Katie and I left our home in Montana early yesterday morning and made the long drive down to the Manti Unit in Utah. We drove to a predetermined spot that I’d hoped would hold elk and sure enough, we heard bugles right out of the gate! We’re focusing our scouting efforts for the first couple days in an area in the northern end of the unit that has some deep canyons that have very limited roads and trails. It’s perfect country to hold elk.


After leaving the truck to hit the trail, we watched our wind and then circled back in toward the bugles we had been hearing. It wasn’t long before we had cows spotted and began a little practice stalk. At 50 yards we held tight and watched as two cows fed towards us. It wasn’t long before a raghorn bull started pushing the cows around in the meadow and right by us! A couple hundred yards away there was a deep bugle coming from the aspens, so we crept toward the bull in some tough wind, getting within 50 yards before we bumped his cows and the gig was up.

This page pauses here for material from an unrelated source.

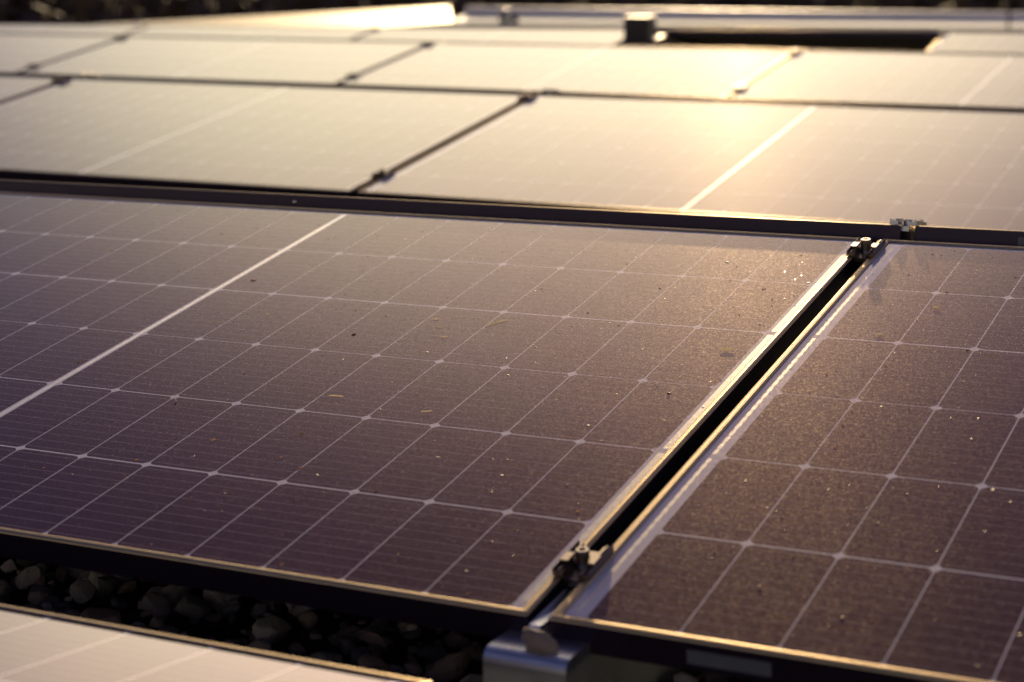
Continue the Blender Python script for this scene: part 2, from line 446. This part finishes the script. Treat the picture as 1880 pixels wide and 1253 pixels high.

We didn’t get a chance to see the bull, but he sure sounded like a big fella. We made our way back to the trailhead in the dark and loaded into the Tundra for another night spent sleeping in the back. This morning we decided to head further north to check for some good glassing vistas. We brought along a Rokon 2 Wheel Drive Trailbreaker motorcycle that our good friends the Racicot’s let us borrow for this hunt. What a way to travel these tough Utah mountain roads. This bike will go anywhere, but we stuck to the Forest Service roads and found some great spots to glass.

We didn’t find any elk (we slept in a little), but we found some great springs and lots of fresh elk sign before making the trip back to our camp spot. Our packs are packed and we’re planning on heading farther down the ridge from the trailhead tonight in search of more elk. The trail is restricted to horse and foot travel only so we’re excited about stretching the legs a bit and checking out some new country.